* **What is needed**: Go through the listing beneath this task and return every line that carries the string "objects".

* **Supplied records**:
□ □ □ □ □ □ □

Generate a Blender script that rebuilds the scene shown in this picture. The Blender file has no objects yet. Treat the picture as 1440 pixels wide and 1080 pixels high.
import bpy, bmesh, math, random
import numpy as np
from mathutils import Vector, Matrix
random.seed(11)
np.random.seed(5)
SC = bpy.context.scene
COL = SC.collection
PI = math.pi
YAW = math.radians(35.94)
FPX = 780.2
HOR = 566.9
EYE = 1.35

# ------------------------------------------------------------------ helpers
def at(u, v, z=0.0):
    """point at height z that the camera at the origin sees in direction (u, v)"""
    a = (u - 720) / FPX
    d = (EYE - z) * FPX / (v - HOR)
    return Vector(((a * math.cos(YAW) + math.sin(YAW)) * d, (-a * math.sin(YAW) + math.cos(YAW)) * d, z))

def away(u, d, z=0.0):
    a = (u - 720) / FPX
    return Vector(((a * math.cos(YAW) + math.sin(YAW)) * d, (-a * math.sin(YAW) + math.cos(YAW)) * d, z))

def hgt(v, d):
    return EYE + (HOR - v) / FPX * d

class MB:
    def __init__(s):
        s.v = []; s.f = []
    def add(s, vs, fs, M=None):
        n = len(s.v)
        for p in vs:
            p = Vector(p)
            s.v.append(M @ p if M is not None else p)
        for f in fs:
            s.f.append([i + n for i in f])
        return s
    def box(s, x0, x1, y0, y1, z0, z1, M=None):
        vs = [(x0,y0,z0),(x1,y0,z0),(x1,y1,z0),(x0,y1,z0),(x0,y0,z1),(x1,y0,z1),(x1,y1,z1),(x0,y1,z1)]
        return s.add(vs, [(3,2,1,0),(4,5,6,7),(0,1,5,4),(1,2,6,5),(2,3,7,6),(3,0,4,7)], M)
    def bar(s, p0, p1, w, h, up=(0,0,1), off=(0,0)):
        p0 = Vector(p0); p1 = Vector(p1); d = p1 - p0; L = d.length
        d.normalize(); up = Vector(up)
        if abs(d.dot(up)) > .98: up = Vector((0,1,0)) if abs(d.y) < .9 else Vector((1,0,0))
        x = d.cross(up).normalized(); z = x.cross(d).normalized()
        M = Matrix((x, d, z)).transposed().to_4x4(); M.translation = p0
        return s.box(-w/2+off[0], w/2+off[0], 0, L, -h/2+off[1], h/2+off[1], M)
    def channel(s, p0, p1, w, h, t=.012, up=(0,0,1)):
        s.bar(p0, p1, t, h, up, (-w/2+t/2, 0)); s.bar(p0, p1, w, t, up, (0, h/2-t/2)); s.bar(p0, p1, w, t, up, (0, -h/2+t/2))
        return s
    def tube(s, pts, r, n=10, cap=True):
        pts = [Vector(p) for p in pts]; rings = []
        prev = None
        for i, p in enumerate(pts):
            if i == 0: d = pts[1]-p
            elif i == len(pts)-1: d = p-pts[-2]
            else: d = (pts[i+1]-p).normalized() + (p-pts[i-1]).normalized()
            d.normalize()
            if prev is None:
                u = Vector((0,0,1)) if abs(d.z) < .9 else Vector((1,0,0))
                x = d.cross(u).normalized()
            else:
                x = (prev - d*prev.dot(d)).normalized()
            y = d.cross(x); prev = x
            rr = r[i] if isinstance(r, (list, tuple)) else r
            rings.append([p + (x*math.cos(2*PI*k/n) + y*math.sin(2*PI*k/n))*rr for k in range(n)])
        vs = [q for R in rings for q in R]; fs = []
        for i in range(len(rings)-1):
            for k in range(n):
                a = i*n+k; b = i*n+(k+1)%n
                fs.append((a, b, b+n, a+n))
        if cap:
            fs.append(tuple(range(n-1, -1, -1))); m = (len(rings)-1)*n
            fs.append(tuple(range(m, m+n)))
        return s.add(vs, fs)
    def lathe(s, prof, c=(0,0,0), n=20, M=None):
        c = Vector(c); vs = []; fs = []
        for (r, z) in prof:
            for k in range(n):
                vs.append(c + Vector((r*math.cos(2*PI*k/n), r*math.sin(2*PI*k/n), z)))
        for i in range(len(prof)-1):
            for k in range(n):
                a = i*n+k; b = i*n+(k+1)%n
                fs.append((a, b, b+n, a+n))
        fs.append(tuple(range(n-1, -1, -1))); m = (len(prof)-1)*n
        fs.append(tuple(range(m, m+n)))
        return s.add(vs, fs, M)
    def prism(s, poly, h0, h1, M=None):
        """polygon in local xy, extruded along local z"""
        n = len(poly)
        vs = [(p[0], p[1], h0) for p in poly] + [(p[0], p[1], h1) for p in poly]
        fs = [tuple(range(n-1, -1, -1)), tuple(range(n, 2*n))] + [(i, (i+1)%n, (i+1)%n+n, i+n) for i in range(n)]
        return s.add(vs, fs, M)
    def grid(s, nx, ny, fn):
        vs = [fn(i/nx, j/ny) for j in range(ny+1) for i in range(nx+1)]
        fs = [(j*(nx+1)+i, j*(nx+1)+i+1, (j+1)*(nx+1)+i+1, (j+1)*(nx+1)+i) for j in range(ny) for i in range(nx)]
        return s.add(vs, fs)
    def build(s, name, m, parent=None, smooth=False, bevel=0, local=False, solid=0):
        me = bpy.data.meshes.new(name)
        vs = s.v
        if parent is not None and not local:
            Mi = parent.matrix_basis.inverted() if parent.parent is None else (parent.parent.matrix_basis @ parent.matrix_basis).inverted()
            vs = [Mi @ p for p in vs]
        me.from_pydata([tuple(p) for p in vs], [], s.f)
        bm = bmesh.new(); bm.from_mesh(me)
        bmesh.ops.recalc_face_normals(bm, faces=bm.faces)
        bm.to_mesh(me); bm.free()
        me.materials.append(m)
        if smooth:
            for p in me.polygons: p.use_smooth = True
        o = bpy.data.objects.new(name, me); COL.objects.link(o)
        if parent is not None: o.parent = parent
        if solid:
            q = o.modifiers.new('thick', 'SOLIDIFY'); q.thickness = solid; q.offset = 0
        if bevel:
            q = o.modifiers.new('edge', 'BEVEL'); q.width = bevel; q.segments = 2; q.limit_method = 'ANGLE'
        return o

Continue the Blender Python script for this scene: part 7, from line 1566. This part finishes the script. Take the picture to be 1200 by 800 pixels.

□ □ □ □ □ □ □

* **Task solution**:
Generate a Blender script that rebuilds the scene shown in this picture. The Blender file has no objects yet. Treat the picture as 1440 pixels wide and 1080 pixels high.
        o = bpy.data.objects.new(name, me); COL.objects.link(o)